AWS VPC Flows for DFIR Part 1 - Introduction
Introduction
This is the first in a small collection posts about using AWS VPC Flows during incident response. One of the big benefits is the ability to save the data to an S3 bucket or Athena so even if the EC2 is no longer in existence, the flow data is still available to help piece together what might have taken place (lateral movement, exfil, etc.). For example if an actor has created and then deleted their own EC2 instance to stage their attack it could still be possible to identify lateral movement, what actions they might have taken based on port numbers.
What Are VPC Flows?
VPC flows are the AWS equivalent of NetFlow data and can be a valuable resource when investigating a variety of incident scenarios.
Although called VPC flows, there are three options for where to collect the flow data from:
- VPC - This will collect data from all of the interfaces in the subnet.
- Subnet - This will collect from all interfaces that are within the same subnet.
- Interface - Used for single EC2 hosts where you might be limited on logging or targeting single instances.
To illustrate this the following diagram shows how each layer works and where you can capture from
What to Flow
In an ideal world flow data would be collected from every VPC but this isn't always going to be possible. Whilst your main focus may be on security, the person paying the AWS bill might not be as sympathetic to your ideas.

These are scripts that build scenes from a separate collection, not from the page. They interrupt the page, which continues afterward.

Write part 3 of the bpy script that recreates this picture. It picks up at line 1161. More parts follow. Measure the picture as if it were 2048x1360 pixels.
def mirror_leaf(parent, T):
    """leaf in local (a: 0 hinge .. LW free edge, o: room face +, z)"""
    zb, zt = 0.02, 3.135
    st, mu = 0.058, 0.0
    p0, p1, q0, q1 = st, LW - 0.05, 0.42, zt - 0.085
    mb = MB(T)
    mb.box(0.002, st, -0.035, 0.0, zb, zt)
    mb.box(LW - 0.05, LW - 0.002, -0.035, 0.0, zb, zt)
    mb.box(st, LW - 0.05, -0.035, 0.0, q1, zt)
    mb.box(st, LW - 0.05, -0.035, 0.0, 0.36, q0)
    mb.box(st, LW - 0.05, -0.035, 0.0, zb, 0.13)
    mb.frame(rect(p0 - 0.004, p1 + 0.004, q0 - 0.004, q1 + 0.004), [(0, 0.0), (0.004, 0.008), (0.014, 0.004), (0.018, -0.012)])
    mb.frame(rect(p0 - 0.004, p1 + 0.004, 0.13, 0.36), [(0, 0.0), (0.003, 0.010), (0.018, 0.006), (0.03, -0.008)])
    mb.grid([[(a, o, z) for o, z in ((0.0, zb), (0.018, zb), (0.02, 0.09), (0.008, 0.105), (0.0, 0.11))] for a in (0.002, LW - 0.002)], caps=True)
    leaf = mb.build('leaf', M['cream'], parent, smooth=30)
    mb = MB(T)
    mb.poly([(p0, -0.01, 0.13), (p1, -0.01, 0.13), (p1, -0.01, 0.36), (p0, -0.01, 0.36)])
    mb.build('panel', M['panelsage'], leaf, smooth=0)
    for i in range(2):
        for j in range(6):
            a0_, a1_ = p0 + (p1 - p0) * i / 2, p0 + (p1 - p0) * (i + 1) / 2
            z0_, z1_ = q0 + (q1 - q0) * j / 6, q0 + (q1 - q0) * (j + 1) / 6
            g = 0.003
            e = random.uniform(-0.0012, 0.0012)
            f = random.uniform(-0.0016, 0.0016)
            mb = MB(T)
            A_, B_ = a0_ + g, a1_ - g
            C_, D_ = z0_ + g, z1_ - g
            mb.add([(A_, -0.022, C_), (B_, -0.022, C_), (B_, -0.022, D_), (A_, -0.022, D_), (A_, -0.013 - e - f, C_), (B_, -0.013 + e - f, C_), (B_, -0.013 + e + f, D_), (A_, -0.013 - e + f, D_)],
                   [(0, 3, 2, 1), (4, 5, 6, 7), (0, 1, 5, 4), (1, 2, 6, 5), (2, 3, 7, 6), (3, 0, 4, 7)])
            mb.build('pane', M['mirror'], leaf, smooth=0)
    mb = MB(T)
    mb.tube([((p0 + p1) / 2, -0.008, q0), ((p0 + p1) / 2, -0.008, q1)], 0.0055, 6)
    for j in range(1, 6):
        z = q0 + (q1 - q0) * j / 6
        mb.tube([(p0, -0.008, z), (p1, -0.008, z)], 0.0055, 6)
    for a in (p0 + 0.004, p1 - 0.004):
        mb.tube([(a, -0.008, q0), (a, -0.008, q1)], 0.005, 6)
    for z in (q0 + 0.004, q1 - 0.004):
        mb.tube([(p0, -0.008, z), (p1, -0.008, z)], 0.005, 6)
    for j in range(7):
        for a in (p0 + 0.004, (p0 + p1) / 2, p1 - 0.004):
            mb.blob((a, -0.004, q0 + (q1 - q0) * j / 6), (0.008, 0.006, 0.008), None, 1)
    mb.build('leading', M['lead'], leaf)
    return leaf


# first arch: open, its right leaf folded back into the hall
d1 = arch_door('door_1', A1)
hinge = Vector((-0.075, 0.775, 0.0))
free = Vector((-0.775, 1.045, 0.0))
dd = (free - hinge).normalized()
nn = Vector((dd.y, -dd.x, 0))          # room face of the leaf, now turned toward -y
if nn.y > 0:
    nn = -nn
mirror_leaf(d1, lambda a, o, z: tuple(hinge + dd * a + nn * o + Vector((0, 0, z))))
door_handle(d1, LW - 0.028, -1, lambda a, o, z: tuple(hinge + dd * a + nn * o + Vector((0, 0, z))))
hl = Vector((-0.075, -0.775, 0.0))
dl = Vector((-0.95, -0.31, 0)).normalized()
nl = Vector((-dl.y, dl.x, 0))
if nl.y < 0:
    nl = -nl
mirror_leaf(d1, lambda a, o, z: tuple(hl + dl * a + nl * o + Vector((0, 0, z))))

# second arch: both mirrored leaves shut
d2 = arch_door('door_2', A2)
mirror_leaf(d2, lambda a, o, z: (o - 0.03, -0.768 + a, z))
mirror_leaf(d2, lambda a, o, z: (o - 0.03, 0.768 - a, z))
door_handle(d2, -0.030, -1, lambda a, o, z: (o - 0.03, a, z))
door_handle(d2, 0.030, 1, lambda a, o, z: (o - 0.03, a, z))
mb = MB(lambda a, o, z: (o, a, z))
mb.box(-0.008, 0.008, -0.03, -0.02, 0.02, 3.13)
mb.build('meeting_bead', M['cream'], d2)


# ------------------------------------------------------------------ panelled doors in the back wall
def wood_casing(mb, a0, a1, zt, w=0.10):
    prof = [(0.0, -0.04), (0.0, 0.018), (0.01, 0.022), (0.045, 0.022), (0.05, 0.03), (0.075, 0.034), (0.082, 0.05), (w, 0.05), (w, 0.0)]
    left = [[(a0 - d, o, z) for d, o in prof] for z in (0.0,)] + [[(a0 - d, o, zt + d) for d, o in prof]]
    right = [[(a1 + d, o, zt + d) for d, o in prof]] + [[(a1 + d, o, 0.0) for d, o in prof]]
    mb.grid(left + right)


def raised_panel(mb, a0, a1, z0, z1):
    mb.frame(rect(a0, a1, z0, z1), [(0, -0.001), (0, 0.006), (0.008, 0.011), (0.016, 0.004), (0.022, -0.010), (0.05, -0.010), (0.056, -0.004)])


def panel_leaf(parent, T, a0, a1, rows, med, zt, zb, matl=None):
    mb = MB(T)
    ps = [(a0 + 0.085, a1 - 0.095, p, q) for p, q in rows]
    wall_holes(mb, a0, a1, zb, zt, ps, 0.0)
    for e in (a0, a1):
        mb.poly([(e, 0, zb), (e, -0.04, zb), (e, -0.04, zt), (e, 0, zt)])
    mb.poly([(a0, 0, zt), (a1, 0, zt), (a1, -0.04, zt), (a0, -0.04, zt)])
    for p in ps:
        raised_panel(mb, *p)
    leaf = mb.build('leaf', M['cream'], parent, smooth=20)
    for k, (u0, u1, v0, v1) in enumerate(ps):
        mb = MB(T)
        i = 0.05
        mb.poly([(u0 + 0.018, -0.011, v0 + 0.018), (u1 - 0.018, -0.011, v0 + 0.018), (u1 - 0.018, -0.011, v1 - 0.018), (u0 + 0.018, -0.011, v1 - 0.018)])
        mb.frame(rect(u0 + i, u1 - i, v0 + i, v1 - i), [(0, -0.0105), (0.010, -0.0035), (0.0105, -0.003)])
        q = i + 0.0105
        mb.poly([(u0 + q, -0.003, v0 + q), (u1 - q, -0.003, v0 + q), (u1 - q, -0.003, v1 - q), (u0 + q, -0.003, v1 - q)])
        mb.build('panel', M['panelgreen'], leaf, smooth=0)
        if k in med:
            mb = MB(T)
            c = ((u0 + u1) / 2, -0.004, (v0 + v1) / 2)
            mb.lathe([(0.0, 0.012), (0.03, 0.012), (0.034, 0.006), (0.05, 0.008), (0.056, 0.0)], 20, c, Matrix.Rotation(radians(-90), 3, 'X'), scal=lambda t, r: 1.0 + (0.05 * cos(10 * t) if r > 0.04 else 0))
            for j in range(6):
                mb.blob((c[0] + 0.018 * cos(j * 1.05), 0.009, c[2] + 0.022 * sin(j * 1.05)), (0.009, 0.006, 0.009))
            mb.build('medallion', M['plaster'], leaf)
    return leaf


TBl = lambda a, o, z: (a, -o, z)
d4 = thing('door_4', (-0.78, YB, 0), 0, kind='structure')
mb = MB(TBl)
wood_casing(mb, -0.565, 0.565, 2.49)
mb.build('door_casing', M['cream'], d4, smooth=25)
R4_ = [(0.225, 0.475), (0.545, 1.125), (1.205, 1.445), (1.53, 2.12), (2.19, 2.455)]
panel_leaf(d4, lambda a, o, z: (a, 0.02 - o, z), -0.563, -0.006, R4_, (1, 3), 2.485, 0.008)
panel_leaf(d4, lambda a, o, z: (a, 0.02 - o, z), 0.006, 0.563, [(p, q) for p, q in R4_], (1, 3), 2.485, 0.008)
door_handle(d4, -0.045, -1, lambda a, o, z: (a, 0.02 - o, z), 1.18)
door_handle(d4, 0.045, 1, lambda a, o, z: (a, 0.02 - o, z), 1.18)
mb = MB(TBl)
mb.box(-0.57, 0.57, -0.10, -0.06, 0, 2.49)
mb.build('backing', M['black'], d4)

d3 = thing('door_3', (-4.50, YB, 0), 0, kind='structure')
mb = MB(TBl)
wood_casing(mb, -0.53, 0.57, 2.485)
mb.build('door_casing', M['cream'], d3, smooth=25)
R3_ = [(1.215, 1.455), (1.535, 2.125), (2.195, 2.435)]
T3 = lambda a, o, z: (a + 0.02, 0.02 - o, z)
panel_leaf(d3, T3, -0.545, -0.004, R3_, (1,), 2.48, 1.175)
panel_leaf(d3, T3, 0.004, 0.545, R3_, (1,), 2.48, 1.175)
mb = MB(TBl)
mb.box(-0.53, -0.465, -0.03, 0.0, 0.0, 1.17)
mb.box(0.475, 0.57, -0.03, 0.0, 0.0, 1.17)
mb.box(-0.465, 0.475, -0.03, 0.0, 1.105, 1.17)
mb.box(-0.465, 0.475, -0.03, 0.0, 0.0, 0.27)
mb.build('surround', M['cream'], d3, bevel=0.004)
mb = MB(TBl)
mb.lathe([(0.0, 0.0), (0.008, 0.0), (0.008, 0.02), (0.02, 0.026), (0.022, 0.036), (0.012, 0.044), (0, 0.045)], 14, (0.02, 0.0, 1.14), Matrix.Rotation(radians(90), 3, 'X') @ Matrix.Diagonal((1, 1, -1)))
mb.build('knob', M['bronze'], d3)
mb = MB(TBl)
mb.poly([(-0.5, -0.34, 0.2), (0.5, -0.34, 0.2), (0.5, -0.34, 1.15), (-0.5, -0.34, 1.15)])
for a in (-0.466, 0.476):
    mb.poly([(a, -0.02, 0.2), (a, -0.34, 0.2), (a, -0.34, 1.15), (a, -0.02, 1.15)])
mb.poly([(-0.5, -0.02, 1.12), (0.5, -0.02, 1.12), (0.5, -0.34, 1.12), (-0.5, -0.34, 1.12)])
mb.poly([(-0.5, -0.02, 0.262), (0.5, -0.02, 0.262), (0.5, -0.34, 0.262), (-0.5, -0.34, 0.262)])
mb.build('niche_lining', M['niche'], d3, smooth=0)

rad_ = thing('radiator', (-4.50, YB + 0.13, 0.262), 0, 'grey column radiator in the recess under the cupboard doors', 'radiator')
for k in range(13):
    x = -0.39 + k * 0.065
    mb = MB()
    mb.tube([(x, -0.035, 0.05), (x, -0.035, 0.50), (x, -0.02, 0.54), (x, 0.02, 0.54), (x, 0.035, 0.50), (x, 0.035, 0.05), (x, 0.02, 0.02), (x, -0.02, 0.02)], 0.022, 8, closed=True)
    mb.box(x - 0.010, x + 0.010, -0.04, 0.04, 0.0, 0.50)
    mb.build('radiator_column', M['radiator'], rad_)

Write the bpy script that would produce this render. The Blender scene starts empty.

Knowing what to collect flow data from is very much dependant on how busy the VPC is and if you can cover the storage costs. If you have concerns about the costs the hard and fast rule is to cover your crown jewels (hosts that hold significance within the network) or hosts that are externally facing and are more vulnerable to compromise where you can capture flows on the internal interface, identifying lateral movement.
Example Log
In the example below we have a Windows server that has been compromised. It is domain joined and the actor has a set of domain credentials that they have used to move laterally to another server within the same VPC.
We can see that there was an initial entry via RDP from the 188.107.251[.]85 IP address and then subsequent lateral movement to another internal host 172.31.51.87.
This log is a customised format to include the fields that will be covered in Part 2. There is no intermediary device so the pkt-srcaddr and pkt-dstaddr show the same values as the srcaddr and dstaddr fields.